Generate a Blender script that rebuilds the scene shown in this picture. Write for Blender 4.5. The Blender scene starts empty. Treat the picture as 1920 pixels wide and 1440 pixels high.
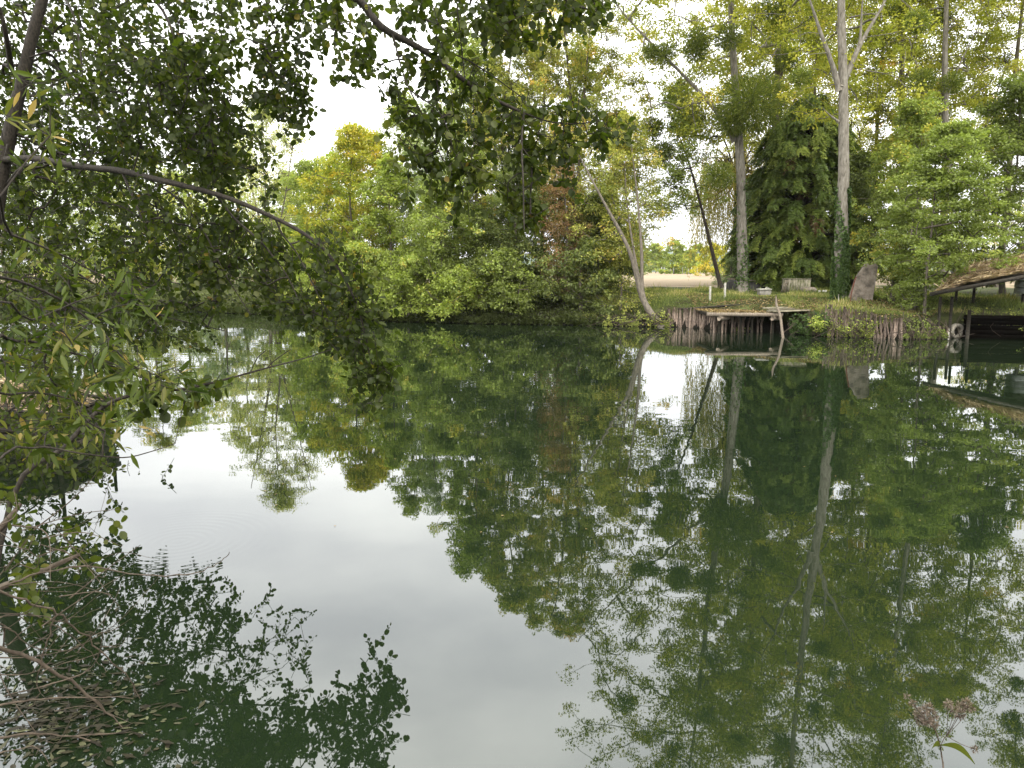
import bpy, math, random
import numpy as np
from mathutils import Vector, Matrix

# ------------------------------------------------------------------ camera, world, sun, exposure
scene = bpy.context.scene
COL = scene.collection
H, F, HOR = 2.3, 1443.0, 508.0
PITCH = math.atan((720 - HOR) / F)
cam_d = bpy.data.cameras.new('camera')
cam = bpy.data.objects.new('camera', cam_d)
COL.objects.link(cam)
cam.location = (0, 0, H)
cam.rotation_euler = (math.pi / 2 - PITCH, 0, 0)
cam_d.sensor_fit = 'HORIZONTAL'
cam_d.sensor_width = 36
cam_d.lens = 36 * F / 1920
cam_d.clip_start = 0.05
cam_d.clip_end = 6000
scene.camera = cam

SUN_EL, SUN_AZ = math.radians(48), math.radians(150)
world = bpy.data.worlds.new('World')
scene.world = world
world.use_nodes = True
nt = world.node_tree
nt.nodes.clear()
N = nt.nodes.new
L = nt.links.new
out = N('ShaderNodeOutputWorld')
bg = N('ShaderNodeBackground')
bg.inputs['Strength'].default_value = 0.1
sky = N('ShaderNodeTexSky')
sky.sky_type = 'NISHITA'
sky.sun_disc = False
sky.sun_elevation = SUN_EL
sky.sun_rotation = SUN_AZ
tc = N('ShaderNodeTexCoord')
mp = N('ShaderNodeMapping')
mp.inputs['Scale'].default_value = (1, 1, 2.6)
nz = N('ShaderNodeTexNoise')
nz.inputs['Scale'].default_value = 1.9
nz.inputs['Detail'].default_value = 6
nz.inputs['Roughness'].default_value = 0.5
rp = N('ShaderNodeValToRGB')
rp.color_ramp.elements[0].position = 0.36
rp.color_ramp.elements[0].color = (0.62, 0.62, 0.645, 1)
rp.color_ramp.elements[1].position = 0.66
rp.color_ramp.elements[1].color = (1.0, 0.99, 0.955, 1)
mul = N('ShaderNodeVectorMath')
mul.operation = 'SCALE'
mul.inputs['Scale'].default_value = 36
mix = N('ShaderNodeMix')
mix.data_type = 'RGBA'
mix.inputs['Factor'].default_value = 0.96
L(tc.outputs['Generated'], mp.inputs['Vector'])
L(mp.outputs['Vector'], nz.inputs['Vector'])
L(nz.outputs['Fac'], rp.inputs['Fac'])
L(rp.outputs['Color'], mul.inputs[0])
L(sky.outputs['Color'], mix.inputs['A'])
sx = N('ShaderNodeSeparateXYZ')
gr = N('ShaderNodeMapRange')
gr.interpolation_type = 'SMOOTHSTEP'
gr.inputs['From Min'].default_value = 0.0
gr.inputs['From Max'].default_value = 0.6
gr.inputs['To Min'].default_value = 0.42
gr.inputs['To Max'].default_value = 1.0
mg = N('ShaderNodeVectorMath')
mg.operation = 'SCALE'
L(tc.outputs['Generated'], sx.inputs[0])
L(sx.outputs['Z'], gr.inputs['Value'])
L(mul.outputs['Vector'], mg.inputs[0])
L(gr.outputs['Result'], mg.inputs['Scale'])
L(mg.outputs['Vector'], mix.inputs['B'])
L(mix.outputs['Result'], bg.inputs['Color'])
L(bg.outputs['Background'], out.inputs['Surface'])

sun_d = bpy.data.lights.new('sun', 'SUN')
sun_d.energy = 1.5
sun_d.angle = math.radians(25)
sun_d.color = (1.0, 0.94, 0.83)
sun = bpy.data.objects.new('sun', sun_d)
COL.objects.link(sun)
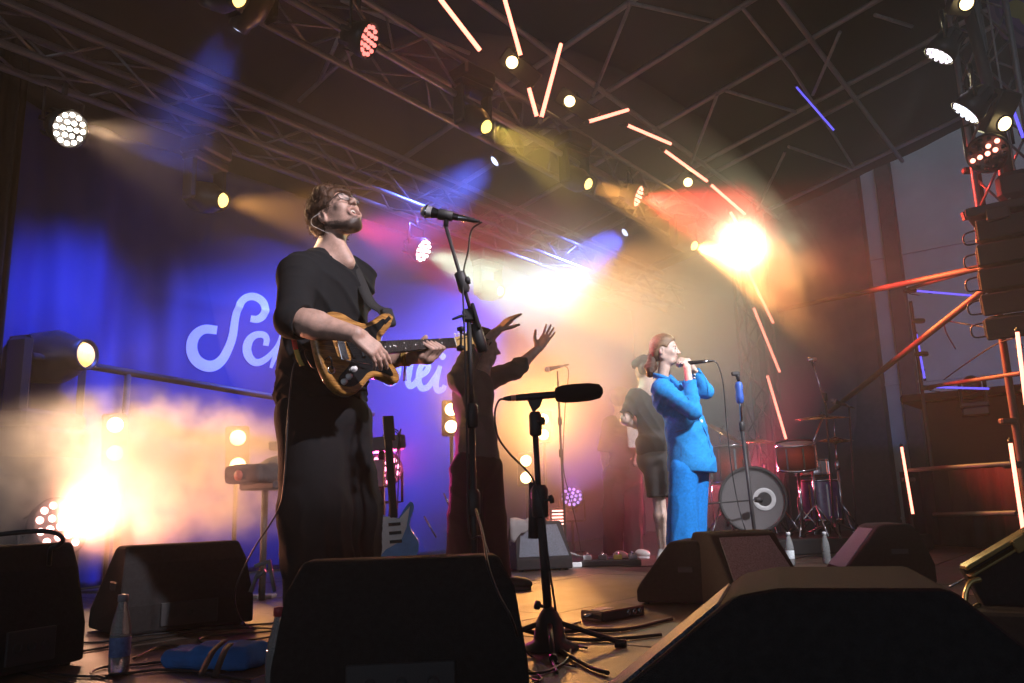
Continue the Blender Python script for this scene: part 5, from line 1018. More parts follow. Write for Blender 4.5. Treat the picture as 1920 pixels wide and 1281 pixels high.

WHAT IS BEING ASKED → Quote the material exactly. Pictures stay out.

SOLUTION FOR THIS TASK →
Generate a Blender script that rebuilds the scene shown in this picture. Write for Blender 4.5. The Blender scene starts empty. Treat the picture as 1920 pixels wide and 1440 pixels high.
import bpy, math, random
import numpy as np
from mathutils import Vector, Matrix

# ------------------------------------------------------------------ camera, world, sun, exposure
scene = bpy.context.scene
COL = scene.collection
H, F, HOR = 2.3, 1443.0, 508.0
PITCH = math.atan((720 - HOR) / F)
cam_d = bpy.data.cameras.new('camera')
cam = bpy.data.objects.new('camera', cam_d)
COL.objects.link(cam)
cam.location = (0, 0, H)
cam.rotation_euler = (math.pi / 2 - PITCH, 0, 0)
cam_d.sensor_fit = 'HORIZONTAL'
cam_d.sensor_width = 36
cam_d.lens = 36 * F / 1920
cam_d.clip_start = 0.05
cam_d.clip_end = 6000
scene.camera = cam

SUN_EL, SUN_AZ = math.radians(48), math.radians(150)
world = bpy.data.worlds.new('World')
scene.world = world
world.use_nodes = True
nt = world.node_tree
nt.nodes.clear()
N = nt.nodes.new
L = nt.links.new
out = N('ShaderNodeOutputWorld')
bg = N('ShaderNodeBackground')
bg.inputs['Strength'].default_value = 0.1
sky = N('ShaderNodeTexSky')
sky.sky_type = 'NISHITA'
sky.sun_disc = False
sky.sun_elevation = SUN_EL
sky.sun_rotation = SUN_AZ
tc = N('ShaderNodeTexCoord')
mp = N('ShaderNodeMapping')
mp.inputs['Scale'].default_value = (1, 1, 2.6)
nz = N('ShaderNodeTexNoise')
nz.inputs['Scale'].default_value = 1.9
nz.inputs['Detail'].default_value = 6
nz.inputs['Roughness'].default_value = 0.5
rp = N('ShaderNodeValToRGB')
rp.color_ramp.elements[0].position = 0.36
rp.color_ramp.elements[0].color = (0.62, 0.62, 0.645, 1)
rp.color_ramp.elements[1].position = 0.66
rp.color_ramp.elements[1].color = (1.0, 0.99, 0.955, 1)
mul = N('ShaderNodeVectorMath')
mul.operation = 'SCALE'
mul.inputs['Scale'].default_value = 36
mix = N('ShaderNodeMix')
mix.data_type = 'RGBA'
mix.inputs['Factor'].default_value = 0.96
L(tc.outputs['Generated'], mp.inputs['Vector'])
L(mp.outputs['Vector'], nz.inputs['Vector'])
L(nz.outputs['Fac'], rp.inputs['Fac'])
L(rp.outputs['Color'], mul.inputs[0])
L(sky.outputs['Color'], mix.inputs['A'])
sx = N('ShaderNodeSeparateXYZ')
gr = N('ShaderNodeMapRange')
gr.interpolation_type = 'SMOOTHSTEP'
gr.inputs['From Min'].default_value = 0.0
gr.inputs['From Max'].default_value = 0.6
gr.inputs['To Min'].default_value = 0.42
gr.inputs['To Max'].default_value = 1.0
mg = N('ShaderNodeVectorMath')
mg.operation = 'SCALE'
L(tc.outputs['Generated'], sx.inputs[0])
L(sx.outputs['Z'], gr.inputs['Value'])
L(mul.outputs['Vector'], mg.inputs[0])
L(gr.outputs['Result'], mg.inputs['Scale'])
L(mg.outputs['Vector'], mix.inputs['B'])
L(mix.outputs['Result'], bg.inputs['Color'])
L(bg.outputs['Background'], out.inputs['Surface'])

sun_d = bpy.data.lights.new('sun', 'SUN')
sun_d.energy = 1.5
sun_d.angle = math.radians(25)
sun_d.color = (1.0, 0.94, 0.83)
sun = bpy.data.objects.new('sun', sun_d)
COL.objects.link(sun)
Continue the Blender Python script for this scene: part 5, from line 1018. More parts follow. Write for Blender 4.5. Treat the picture as 1920 pixels wide and 1281 pixels high.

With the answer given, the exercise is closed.